A nouveau phénomène, nouvelle discipline ? C’est le débat qui traverse une partie du monde universitaire à propos de la jihadologie. D’ordinaire feutré, au moins vu de l’extérieur, ce petit univers se met en branle et se déchire autour de ce néologisme, apparu au lendemain du 11 Septembre et de l’invasion américaine en Irak, que la montée en puissance de l’Etat islamique a achevé de populariser. L’un de ses chantres, Aaron Zelin, chercheur au Washington Institute, un think tank américain, en a fait le titre de son blog, aujourd’hui très lu.
«Jihadologie», le terme porte en lui une prétention à la scientificité. Romain Caillet, qui a présenté la discipline lors d’un séminaire à Sciences-Po en janvier, en pondère la portée : «Je ne demande pas la création d’une chaire de jihadologie à la Sorbonne !» Pour cet ancien doctorant, aujourd’hui expert indépendant, une approche nouvelle est néanmoins nécessaire pour appréhender le phénomène jihadiste. Il prend l’exemple des études sur l’URSS qui ont vu naître la soviétologie. «Elle articulait connaissance du marxisme et des langues slaves. De la même façon, la jihadologie articule des connaissances linguistiques et de l’idéologie. Il faut maîtriser les classiques des idéologues jihadistes, le sens des chants, les références historiques…» Dominique Thomas, autre spécialiste de la mouvance jihadiste et chercheur associé à l’Institut d’études de l’Islam et des sociétés du monde musulman (IISMM), confirme lui aussi la nécessite de cette palette de compétences : «Comprendre les références, l’histoire et le narratif des jihadistes est impossible sans une connaissance de l’arabe et de l’islam.» Tout en se gardant bien de concevoir la jihadologie comme «une discipline à part entière». «Les soviétologues étaient des historiens ou des politistes sur l’URSS», note Matthieu Rey, maître de conférences au Collège de France. Cet historien, spécialiste de la Syrie, raconte une anecdote qui illustre à ses yeux les risques de créer une nouvelle discipline nommée jihadologie : «Lors d’un colloque récent, on m’a posé des questions sur Molenbeek alors que je suis historien de la Syrie !» «Le terme pose problème : il singularise un phénomène qui ne devrait pas l’être. L’EI ne peut pas être coupé du contexte sociologique irakien et syrien. Sinon, on se prive d’une partie des causes et explications», argumente dans le même sens Myriam Benraad, chercheure au CNRS à l’Iremam (Aix-en-Provence). La politiste, qui se dit sceptique devant tout néologisme, s’interroge sur la pertinence d’une nouvelle discipline alors que «les concepts opératoires, signifiants» existent déjà en science politique, sociologie, histoire… Dominique Thomas aborde ainsi le jihadisme comme «un courant qui utilise la violence armée comme mode d’action, à l’instar d’autres groupes politiques violents qui ont structuré d’autres courants de pensée et qui ont basculé dans la violence politique (nationalistes armés, gauchistes radicaux, mouvements d’extrême droite ultraradicaux)».

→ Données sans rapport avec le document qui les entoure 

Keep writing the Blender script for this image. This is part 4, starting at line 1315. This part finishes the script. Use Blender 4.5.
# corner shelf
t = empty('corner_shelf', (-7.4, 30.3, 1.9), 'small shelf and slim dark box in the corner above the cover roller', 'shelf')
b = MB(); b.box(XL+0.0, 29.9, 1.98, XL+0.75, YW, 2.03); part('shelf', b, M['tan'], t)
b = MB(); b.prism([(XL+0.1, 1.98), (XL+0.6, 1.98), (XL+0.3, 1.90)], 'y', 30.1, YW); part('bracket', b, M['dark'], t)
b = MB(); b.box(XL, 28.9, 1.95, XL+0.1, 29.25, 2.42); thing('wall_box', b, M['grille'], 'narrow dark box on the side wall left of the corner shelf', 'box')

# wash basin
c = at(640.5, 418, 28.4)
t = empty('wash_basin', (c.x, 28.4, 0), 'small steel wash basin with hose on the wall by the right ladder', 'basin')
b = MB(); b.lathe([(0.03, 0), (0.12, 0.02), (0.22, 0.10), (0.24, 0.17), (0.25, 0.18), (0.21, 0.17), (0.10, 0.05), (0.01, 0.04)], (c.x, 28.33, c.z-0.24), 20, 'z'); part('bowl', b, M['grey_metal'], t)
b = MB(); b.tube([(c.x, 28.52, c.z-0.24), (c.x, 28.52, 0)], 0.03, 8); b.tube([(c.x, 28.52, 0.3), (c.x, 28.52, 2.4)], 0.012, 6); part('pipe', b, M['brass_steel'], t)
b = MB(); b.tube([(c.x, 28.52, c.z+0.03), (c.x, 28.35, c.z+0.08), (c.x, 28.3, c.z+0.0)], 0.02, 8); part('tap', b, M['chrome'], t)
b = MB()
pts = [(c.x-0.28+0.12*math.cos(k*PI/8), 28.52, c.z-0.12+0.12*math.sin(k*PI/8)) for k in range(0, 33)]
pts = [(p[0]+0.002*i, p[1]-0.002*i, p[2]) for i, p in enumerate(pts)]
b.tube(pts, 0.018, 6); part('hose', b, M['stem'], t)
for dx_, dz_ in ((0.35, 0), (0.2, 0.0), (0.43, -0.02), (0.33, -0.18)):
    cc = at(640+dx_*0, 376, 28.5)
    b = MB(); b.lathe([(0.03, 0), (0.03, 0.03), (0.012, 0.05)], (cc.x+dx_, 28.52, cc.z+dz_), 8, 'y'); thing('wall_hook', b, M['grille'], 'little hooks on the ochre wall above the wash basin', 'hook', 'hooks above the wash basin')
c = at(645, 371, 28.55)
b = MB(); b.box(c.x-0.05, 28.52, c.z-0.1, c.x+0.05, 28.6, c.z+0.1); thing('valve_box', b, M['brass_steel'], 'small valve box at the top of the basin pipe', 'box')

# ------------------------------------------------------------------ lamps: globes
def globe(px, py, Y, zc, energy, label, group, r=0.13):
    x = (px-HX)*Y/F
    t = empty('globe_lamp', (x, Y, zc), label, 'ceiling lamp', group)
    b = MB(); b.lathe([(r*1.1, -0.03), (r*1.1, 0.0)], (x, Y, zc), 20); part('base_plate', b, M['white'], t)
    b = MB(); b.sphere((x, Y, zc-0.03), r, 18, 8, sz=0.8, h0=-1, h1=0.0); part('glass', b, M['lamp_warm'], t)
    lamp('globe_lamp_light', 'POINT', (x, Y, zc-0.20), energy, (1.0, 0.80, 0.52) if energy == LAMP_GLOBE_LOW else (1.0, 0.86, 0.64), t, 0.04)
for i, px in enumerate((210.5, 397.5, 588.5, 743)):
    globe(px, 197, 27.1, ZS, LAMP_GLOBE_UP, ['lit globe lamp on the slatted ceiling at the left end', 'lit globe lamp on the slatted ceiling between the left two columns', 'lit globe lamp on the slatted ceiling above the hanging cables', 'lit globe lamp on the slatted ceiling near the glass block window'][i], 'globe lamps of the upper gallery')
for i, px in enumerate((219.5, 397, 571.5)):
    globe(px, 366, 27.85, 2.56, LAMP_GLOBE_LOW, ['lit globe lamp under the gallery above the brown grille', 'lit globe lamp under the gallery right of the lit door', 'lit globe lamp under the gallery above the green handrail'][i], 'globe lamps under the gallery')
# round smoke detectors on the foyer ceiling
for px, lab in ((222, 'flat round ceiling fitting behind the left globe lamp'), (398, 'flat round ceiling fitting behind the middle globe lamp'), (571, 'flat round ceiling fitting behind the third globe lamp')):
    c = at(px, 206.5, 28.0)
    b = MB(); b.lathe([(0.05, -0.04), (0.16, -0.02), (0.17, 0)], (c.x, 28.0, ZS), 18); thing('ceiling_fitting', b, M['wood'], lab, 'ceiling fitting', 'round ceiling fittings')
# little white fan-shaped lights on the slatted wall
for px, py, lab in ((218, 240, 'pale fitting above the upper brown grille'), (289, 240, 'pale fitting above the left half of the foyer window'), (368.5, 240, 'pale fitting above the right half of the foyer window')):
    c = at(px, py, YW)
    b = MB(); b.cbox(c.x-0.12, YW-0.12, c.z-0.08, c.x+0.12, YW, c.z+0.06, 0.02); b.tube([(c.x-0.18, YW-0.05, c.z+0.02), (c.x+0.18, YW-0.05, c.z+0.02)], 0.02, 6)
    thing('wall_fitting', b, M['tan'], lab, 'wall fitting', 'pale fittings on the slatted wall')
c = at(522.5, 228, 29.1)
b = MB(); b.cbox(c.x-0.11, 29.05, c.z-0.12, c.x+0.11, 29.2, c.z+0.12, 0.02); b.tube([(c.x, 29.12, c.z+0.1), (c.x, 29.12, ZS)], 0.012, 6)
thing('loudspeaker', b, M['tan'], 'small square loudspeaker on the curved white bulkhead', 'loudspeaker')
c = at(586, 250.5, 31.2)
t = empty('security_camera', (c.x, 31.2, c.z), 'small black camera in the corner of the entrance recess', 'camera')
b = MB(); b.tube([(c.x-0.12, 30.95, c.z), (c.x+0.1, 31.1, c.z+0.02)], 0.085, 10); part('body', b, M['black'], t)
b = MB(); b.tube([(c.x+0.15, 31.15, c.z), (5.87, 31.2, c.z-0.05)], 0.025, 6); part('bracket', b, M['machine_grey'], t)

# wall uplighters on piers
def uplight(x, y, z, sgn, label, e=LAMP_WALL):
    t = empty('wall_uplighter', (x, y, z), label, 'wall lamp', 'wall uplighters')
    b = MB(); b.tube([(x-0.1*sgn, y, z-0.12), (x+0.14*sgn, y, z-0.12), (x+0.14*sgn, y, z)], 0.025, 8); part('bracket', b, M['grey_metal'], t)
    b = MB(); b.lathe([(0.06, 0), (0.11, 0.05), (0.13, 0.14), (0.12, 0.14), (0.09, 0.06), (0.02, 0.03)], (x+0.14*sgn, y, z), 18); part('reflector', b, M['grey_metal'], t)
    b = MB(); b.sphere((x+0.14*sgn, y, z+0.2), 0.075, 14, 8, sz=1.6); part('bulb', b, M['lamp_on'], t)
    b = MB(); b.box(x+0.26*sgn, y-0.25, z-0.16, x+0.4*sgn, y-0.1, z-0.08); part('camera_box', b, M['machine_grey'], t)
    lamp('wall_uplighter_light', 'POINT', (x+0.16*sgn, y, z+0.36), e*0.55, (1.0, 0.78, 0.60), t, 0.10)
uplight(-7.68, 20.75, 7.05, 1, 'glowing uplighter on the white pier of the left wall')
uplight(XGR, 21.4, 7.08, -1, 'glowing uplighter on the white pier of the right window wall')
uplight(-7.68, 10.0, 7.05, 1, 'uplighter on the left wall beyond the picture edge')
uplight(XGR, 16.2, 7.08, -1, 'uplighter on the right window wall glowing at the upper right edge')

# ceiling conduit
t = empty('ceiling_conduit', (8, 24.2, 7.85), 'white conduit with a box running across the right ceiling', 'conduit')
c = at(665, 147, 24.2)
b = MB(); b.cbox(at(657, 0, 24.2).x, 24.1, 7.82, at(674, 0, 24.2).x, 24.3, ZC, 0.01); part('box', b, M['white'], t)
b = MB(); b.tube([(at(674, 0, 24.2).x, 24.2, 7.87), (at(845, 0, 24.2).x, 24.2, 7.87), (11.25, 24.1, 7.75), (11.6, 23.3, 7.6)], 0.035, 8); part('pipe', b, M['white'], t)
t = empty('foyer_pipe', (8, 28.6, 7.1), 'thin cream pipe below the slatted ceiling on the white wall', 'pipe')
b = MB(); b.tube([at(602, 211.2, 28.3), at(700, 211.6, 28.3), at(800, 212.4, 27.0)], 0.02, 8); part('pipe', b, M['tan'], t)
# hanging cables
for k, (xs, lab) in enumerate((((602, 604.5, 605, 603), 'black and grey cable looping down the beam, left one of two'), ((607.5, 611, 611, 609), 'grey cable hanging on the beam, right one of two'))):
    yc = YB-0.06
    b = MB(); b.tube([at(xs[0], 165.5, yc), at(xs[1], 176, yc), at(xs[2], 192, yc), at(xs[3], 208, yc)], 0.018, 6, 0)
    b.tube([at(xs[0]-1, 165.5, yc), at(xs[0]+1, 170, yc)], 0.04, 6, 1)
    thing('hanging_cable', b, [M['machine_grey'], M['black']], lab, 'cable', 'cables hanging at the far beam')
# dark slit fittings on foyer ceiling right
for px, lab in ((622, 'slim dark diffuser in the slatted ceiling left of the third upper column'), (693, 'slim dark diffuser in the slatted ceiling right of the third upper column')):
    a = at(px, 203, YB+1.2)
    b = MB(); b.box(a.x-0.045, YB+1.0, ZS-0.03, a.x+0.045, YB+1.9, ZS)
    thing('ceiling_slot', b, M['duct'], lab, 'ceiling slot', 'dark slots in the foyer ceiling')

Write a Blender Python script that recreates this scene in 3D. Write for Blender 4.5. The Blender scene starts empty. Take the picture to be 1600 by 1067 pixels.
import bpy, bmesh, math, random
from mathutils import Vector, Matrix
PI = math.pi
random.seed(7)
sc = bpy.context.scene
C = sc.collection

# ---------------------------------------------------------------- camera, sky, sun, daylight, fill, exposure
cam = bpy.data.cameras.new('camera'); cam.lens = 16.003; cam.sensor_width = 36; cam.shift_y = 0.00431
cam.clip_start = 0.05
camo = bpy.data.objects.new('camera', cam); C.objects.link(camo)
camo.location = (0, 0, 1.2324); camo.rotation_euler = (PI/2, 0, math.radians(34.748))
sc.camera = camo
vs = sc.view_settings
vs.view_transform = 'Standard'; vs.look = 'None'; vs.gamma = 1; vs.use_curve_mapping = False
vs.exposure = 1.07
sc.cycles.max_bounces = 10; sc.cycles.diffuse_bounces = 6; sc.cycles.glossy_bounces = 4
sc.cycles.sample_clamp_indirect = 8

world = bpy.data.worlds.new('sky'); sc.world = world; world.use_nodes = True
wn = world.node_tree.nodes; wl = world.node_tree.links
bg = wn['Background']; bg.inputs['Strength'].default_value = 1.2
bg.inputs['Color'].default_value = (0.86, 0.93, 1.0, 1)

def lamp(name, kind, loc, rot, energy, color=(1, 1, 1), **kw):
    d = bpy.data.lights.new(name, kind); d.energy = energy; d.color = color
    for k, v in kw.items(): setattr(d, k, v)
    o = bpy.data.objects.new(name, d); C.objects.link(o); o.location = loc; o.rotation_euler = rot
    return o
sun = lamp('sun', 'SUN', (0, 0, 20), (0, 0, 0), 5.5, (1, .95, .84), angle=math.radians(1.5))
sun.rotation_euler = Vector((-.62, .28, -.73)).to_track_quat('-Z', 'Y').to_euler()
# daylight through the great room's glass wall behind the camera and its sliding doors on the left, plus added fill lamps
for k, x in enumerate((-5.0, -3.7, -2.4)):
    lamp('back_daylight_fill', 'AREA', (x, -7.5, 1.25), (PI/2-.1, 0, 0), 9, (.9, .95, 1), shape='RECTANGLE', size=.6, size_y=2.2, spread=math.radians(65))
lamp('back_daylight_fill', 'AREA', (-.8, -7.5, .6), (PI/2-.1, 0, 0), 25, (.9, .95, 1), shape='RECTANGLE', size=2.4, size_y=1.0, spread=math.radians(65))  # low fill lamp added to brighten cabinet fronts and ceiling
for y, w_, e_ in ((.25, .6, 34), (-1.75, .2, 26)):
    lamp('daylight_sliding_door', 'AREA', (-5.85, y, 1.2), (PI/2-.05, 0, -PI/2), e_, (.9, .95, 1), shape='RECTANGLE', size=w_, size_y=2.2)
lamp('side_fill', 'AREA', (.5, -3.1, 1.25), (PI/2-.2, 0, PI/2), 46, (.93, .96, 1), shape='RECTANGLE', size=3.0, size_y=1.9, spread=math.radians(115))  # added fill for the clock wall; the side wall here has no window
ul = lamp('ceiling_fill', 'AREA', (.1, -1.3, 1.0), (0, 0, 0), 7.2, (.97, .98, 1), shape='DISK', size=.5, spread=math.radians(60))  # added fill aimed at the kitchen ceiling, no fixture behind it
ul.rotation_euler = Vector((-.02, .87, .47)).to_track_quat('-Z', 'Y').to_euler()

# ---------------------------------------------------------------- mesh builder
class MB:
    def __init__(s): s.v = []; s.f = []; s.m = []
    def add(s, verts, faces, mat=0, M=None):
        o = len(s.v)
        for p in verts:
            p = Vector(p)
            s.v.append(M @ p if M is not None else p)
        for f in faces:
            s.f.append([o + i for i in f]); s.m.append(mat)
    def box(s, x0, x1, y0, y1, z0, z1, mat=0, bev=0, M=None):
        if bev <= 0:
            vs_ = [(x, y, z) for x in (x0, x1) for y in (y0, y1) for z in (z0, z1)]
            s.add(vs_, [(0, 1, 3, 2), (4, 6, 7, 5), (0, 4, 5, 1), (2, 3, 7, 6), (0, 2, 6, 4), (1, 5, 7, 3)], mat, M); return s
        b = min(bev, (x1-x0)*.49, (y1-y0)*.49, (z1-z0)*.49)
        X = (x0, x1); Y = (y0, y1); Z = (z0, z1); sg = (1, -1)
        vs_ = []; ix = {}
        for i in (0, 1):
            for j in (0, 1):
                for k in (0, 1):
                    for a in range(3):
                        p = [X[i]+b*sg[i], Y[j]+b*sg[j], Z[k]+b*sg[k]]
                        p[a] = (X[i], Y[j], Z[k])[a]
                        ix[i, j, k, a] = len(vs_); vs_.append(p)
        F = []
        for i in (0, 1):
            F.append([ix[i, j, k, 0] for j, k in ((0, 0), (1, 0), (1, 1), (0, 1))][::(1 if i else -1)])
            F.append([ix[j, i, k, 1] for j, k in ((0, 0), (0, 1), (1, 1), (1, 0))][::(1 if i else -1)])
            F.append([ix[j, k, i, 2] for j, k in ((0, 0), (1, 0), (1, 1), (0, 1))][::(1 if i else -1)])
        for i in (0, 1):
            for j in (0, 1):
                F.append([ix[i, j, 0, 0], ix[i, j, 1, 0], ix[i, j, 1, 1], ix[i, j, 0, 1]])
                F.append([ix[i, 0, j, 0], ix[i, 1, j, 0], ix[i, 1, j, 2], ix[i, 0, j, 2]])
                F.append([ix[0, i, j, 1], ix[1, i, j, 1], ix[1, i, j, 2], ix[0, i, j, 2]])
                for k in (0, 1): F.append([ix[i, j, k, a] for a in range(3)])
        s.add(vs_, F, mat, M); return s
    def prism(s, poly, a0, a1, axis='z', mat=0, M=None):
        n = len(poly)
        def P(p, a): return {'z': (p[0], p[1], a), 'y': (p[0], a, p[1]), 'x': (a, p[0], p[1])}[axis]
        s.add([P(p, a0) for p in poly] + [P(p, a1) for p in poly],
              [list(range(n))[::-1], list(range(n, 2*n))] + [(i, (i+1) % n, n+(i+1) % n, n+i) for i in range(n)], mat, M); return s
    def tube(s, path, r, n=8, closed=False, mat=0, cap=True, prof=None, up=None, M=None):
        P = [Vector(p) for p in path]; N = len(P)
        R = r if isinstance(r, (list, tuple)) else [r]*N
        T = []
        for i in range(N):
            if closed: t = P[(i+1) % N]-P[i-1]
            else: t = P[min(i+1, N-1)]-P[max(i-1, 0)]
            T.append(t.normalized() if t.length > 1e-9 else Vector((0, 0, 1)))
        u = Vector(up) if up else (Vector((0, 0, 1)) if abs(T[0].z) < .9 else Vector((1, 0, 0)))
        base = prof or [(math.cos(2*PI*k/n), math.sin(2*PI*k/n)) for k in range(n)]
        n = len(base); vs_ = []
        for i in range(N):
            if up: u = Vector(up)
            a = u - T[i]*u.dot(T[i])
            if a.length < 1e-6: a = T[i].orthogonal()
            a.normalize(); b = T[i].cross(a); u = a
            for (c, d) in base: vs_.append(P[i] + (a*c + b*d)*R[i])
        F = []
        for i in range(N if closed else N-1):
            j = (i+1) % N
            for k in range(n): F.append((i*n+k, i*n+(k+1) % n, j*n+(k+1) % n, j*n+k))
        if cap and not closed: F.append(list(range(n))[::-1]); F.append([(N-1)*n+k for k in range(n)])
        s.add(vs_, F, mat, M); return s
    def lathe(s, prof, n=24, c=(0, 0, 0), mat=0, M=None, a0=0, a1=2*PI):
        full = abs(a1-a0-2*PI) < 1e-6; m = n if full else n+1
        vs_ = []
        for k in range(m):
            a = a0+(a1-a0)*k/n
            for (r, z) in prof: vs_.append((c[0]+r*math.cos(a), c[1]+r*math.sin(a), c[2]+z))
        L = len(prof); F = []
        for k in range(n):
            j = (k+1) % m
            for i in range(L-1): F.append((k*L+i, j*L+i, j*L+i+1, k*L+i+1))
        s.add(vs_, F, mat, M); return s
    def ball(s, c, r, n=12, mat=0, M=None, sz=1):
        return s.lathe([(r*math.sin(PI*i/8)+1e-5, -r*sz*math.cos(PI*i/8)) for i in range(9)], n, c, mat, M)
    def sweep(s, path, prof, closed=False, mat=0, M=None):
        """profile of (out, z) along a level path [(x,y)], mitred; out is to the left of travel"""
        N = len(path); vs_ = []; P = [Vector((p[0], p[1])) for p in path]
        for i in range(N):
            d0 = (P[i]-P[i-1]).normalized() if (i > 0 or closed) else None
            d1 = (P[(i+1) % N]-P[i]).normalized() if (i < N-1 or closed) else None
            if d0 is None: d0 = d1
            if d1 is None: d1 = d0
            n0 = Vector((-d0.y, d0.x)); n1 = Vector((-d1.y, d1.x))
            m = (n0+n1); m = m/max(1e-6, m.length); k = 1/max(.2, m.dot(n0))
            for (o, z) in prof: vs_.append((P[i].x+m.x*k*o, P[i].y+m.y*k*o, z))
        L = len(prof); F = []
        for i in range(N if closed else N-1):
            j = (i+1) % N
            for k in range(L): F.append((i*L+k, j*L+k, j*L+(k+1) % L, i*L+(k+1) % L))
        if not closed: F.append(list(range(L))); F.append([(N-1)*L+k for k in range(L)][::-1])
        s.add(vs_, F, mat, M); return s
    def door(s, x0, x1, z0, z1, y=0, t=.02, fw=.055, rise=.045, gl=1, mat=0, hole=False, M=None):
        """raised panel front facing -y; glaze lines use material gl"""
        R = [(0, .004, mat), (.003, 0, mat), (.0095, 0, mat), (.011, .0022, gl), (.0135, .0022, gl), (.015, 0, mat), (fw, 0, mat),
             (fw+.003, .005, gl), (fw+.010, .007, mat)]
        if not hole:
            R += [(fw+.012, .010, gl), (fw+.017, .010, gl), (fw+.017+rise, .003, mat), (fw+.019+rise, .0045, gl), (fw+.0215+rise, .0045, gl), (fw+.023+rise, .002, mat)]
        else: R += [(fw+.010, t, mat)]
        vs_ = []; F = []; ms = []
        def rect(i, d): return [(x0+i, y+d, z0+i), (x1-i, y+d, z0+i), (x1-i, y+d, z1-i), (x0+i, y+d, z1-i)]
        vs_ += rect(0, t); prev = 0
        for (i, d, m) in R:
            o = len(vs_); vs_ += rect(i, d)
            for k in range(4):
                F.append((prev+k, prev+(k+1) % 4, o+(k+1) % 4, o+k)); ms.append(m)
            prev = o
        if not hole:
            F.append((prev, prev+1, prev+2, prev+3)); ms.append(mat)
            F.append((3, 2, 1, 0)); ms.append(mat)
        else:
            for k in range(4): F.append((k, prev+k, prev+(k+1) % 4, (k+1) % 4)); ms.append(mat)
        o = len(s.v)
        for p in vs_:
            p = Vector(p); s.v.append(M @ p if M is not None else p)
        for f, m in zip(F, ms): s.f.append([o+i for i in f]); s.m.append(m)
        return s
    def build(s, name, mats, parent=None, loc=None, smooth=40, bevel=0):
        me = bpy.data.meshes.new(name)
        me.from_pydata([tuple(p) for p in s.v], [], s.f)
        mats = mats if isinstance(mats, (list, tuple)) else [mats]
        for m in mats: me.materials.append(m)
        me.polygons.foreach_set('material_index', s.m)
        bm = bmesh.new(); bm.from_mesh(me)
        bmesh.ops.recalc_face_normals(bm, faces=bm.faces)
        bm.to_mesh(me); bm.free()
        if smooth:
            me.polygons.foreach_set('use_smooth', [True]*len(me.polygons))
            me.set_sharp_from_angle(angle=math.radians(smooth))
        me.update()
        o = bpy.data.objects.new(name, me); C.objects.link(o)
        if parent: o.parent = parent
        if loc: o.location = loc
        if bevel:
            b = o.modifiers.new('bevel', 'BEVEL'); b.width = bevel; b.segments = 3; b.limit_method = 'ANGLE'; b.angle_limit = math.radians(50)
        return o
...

L’entrecroisement entre plusieurs disciplines est indéniablement ce qui rend l’étude du jihad si complexe, comme le concèdent à l’unisson promoteurs et détracteurs de la jihadologie, l’un des rares points de consensus. Suffisent-elles à rendre compte d’un mouvement en perpétuelle mutation, passé ces dernières années – en simplifiant – des grottes afghanes à une communication léchée sur les réseaux sociaux ? Pour Matthieu Rey, de nouveaux outils de compréhension doivent voir le jour. Il évoque «la tweetologie ou tweetographie», «une indispensable technique d’analyse, au même titre que l’épigraphie [l’étude des inscriptions sur la pierre, le métal, etc. ndlr].» Ce serait la première fonction de la jihadologie : devenir une nouvelle technique s’arrimant à des disciplines identifiées. Ce qui ne résout pas la question de fond qui pointe derrière ce débat : la place de l’université dans l’étude du jihad. Romain Caillet assure qu’elle n’est plus le lieu où est produit le savoir, citant Thomas Hegghammer comme l’un des plus fins connaisseurs en la matière alors qu’il travaille dans un think tank norvégien lié à l’armée. Myriam Benraad, au contraire, se demande si la controverse n’est pas un nouvel avatar d’une offensive contre l’université. «Les politiques ne lisent pas, les experts non plus», souffle-t-elle.